【セミナーレポート】11月開催「最近の裁判例から考える民事信託の契約条項の定め方」

先週、【最近の裁判例から考える民事信託の契約条項の定め方】いうテーマでセミナーを開催いたしました。その内容の一部始終をダイジェストにしてレポートいたします。

※この内容は「リーガルエステート動画セミナー」にてご視聴いただけます。

【セミナーコンテンツ】
・委託者の意思無能力に関する最近の裁判例と留意点
・どちらが優先される?信託法の原則規定(デフォルトルール)と別段の定め
・受託者と受益者の合意で終了するという条項で、
他の信託終了事由は排除されるのか?
・受託者の辞任、解任、信託の変更を例に考える

どちらが優先される?信託法の原則規定(デフォルトルール)と別段の定め

「私はこれまでに高齢者向けの信託会社に8年ほど勤めてそこで信託会社が受託者になる商事信託や一般のご家族が受託者になる家族信託・民事信託の契約書の起案等について携わってきました。そして、今回ご紹介する民事信託の裁判例を踏まえて、なるべくトラブルない形で民事信託を広めていきたいと思っています。ご参加していただいている先生方に裁判例と民事信託の契約条項の定め方の注意点を話していきますのでよろしくお願いいたします。」

という自己紹介の後、いよいよセミナーに入っていきました。裁判例を基に実務的に話すセミナーで、イメージがしやすく非常にわかりやすかったです。

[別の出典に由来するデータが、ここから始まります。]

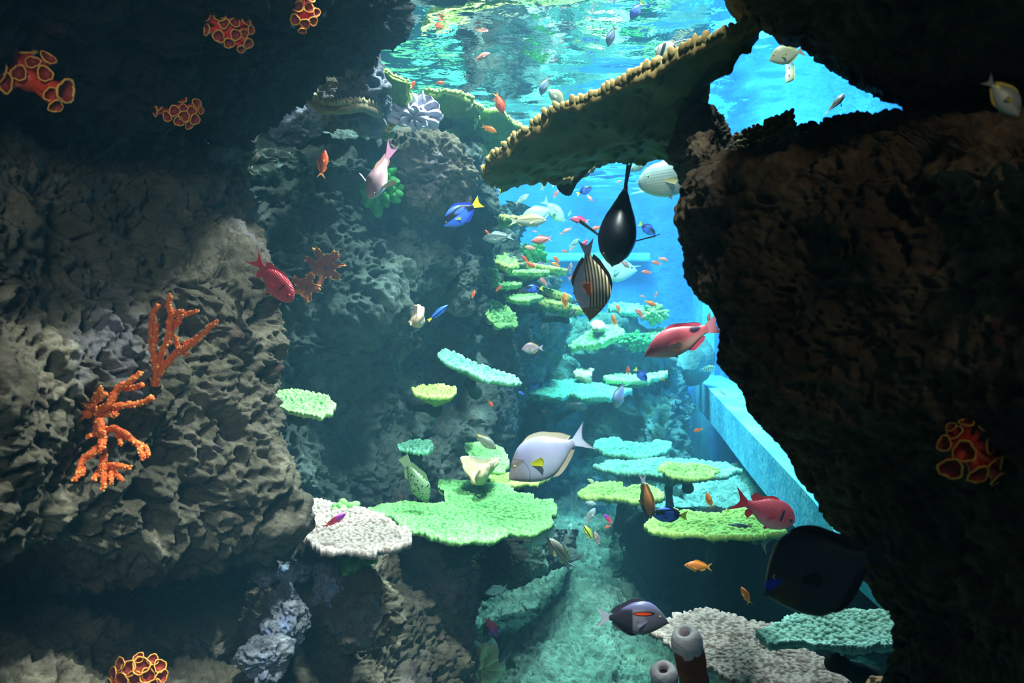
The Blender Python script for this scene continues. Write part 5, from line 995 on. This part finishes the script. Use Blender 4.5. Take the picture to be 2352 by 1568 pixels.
SN = dict(prof='slim', H=.32, W=.15, th=.13, fork=.12, ped=.03, dors=(.2, -.2, .045), anal=(-.08, -.2, .04), pect=.15, pelv=.06, eye=.022, ex=.40, ey=.35, xt=-.28)
pose(big('snapper', B['snapper'], SN, 'silvery fish with yellow back in front of two white fish', fin='d8c090', tail='d8c8b0'), (1256, 506), (1166, 508), 3.3, 0.0, (0.05, 1, 0))
pose(big('sea_bream', B['grey'], dict(SN, dors=(.2, -.22, .06)), 'dark backed silver fish below the upper green shelf', bend=.04, fin='a8b8b8', tail='b8c8c8'), (1107, 548), (1182, 542), 3.3, 0.0, (0, 1, 0))
pose(make_fish('sea_bream', B['silver'], SN, 'faint silver fish angled upward under the olive shelf', fin='a0b0b0', tail='b8a898'), (1215, 446), (1182, 470), 4.3, 0.0, (-0.3, 1, 0))
pose(make_fish('sea_bream', B['silver'], SN, 'faint pale fish hanging just left of the pale yellow one', fin='a0b0b0', tail='b8a898'), (1258, 405), (1244, 438), 4.3, 0.0, (-1, 0.3, 0))
pose(make_fish('butterflyfish', B['pale'], dict(BT, H=.55), 'pale yellow fish right under the small brown coral lobe', fin='e0e0b0', tail='e0e0c0'), (1299, 410), (1267, 426), 3.6, 0.0, (0, 1, 0))
pose(big('goatfish', B['goat'], dict(SN, H=.34, W=.2), 'grey striped goatfish with a yellow spot near the centre', fin='8c8874', tail='7c7c70'), (1140, 1031), (1082, 990), 2.95, 0.0, (0.5, 0.9, 0.2))
pose(big('monocle_bream', B['mono'], dict(SN, H=.34, W=.2, th=.12), 'silver fish with white side stripe rising by the big green plate', bend=-.06, fin='c8c488', tail='a8b8c4'), (1257, 1234), (1316, 1312), 2.7, 0.0, (0.8, 0.6, 0.3))
UN = dict(prof='oval', H=.40, W=.18, th=.16, fork=.08, ped=.03, dors=(.2, -.22, .04), anal=(0, -.22, .04), pect=.12, pelv=.05, eye=.016, xt=-.28, horn=1)
un = make_fish('unicornfish', B['white'], UN, 'white unicornfish facing right behind the striped surgeonfish', fin='b8ece8', tail='b0e4e4')
pose(un, (1464, 622), (1330, 616), 4.8, 0.0, (-0.05, 1, 0))
for lb, h, t_, d, u in [('white unicornfish just behind the yellow backed snapper', (1196, 502), (1281, 478), 4.2, (0, 1, 0)), ('white unicornfish heading down with raised tail fin', (1296, 510), (1246, 456), 4.5, (0.6, 0.8, 0.2)), ('pale cyan unicornfish nosing under the big green plate rim', (1278, 1206), (1205, 1262), 2.85, (-0.6, 0.8, 0))]:
    pose(copy_fish(un, lb), h, t_, d, 0.0, u)
pose(make_fish('rabbitfish', B['mauve'], dict(BT, H=.50), 'mauve grey fish with a yellow back spot left of centre gap', fin='c89860', tail='b8a8c0'), (1198, 801), (1248, 798), 3.7, 0.0, (0.05, 1, 0))
pose(make_fish('surgeonfish', B['bluegrey'], dict(SURG, H=.62, W=.3), 'pale blue grey surgeonfish seen head on above the kidney plate', fin='c8b890', tail='c0c8d8'), (1412, 936), (1434, 876), 3.6, -0.02, (-0.7, 0.2, 0.8))
pose(make_fish('moorish_idol', B['idol'], dict(prof='oval', H=.74, W=.16, th=.13, fork=.02, ped=.05, dors=(.18, -.2, .12), anal=(.1, -.2, .12), pect=.12, pelv=.08, eye=.018, xt=-.34, streamer=1), 'white and black banner fish with long streamer over the olive shelf', fin='f4f0e0', tail='2a2a30'), (1503, 114), (1574, 136), 2.55, 0.0, (0.25, 1, 0.05))
fb = make_fish('angelfish', B['pale'], dict(SURG, H=.5), 'pale yellow fish in the bright window at the upper right', fin='d8d8a0', tail='d8b8a0'); pose(fb, (1765, 134), (1850, 116), 2.6, 0.0, (0, 1, 0))
pose(copy_fish(fb, 'small pale fish just below the yellow one in the bright window'), (1808, 192), (1822, 152), 3.4, 0.0, (1, 0, 0.2))
pose(copy_fish(fb, 'pale yellow fish peeking over the toothed rim of the olive shelf'), (1262, 204), (1300, 246), 2.9, 0.0, (0.8, 0.6, 0))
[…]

「では次に別段の定め、今回のメインになりますが、そことの関係で問題になった東京地裁平成30年10月23日判決をご紹介したいと思います。

事案はお父さんと子供との間で結んだ家族信託にありました。認知症対策の信託になりまして、信託をした半年後に『やっぱや~めた』というふうにお父様が言い出して、『所有権移転登記は抹消したい』ということで裁判を起こしたという事案になります。
ただ、信託契約の中には“受益者は受託者との合意により信託を終了させることができる”というように書いてあって、これが別段の定めかどうかというのが争点になったという事案です。

~さらに事案の詳細を解説~

そのことの判決内容としては、父親は受益者兼受託者なので、信託法164条1項の原則規定にのっとるとしたら『信託をやめたい』と意思表示をすれば好きな時に終わらせられるということになります。しかし、契約書には“受益者は受託者との合意により信託を終了させることができる”とあって、原則規定を優先すると、上記は無意味なものになってしまうため、信託法164条3項における”別段の定め”になるので164条1項は適用されない、というのが判決になります。

結果として『やっぱや~めた』と意思表示したかもしれないけれど、この信託では164条1項は適用されないので、信託はやめられないというように裁判所は判断しました。こういった信託を”やめられない信託(とまらない信託)”と言います。一旦やったらやめられない、やめたくてもやめられない…と。

ただ・・・」

というようにこの後、原則規定と別段の定めについてどのように対処・留意して進めたらいいのかについて解説いただきました。この部分を深く知っていないと顧客に適切でない信託契約書が出来上がってしまいます。十分に注意したほうがいい部分ですね!

誰のための信託なのか?

「そもそも、受託者は信託から利益を得ることを禁止されています。唯一の例外が”信託報酬”なんですね。

信託報酬を無報酬にする方は多いと思いますが、家族信託の場合はですね。でも、おそらく普通の方が期待しているのは、『期間中は報酬は無報酬だけど、信託が終わった時には最後自分のところに財産がくるだろう』ということを期待して無報酬でいいよと考えている方いらっしゃると思うんですよね。
しかし、それってもともとの原則からすると、おかしいというか…信託法自体はそれを想定していないと言えます。利益がほしかったら信託報酬からしか得られないというのが信託だからです。

また、今回(事例を事前に話しています)の信託がそもそも何のための信託なのでしょうか?対外的にみれば受益者のためと入っていますが…」

とこちらも事例にのっとって

・この条文は本当に適切なのか
・どの部分が争点になりえるのか

というのを丁寧にわかりやすく解説してくださいました。
ついつい依頼者である受託者の希望を叶えようと受益者のための信託であることを忘れてしまいがちです。こちらも信託契約書を作成する方であれば全員が知っておかなければならない内容ですね。


ひな型が出回っている昨今、メリットばかりに目が注目してしまって相談者の希望が叶えられない信託契約書が増えてきています。条項一つで相談者に不利益が出てしまうため、信託契約書作成は細心の注意が必要である、ということを再認識したセミナーになりました。金森先生、ありがとうございました!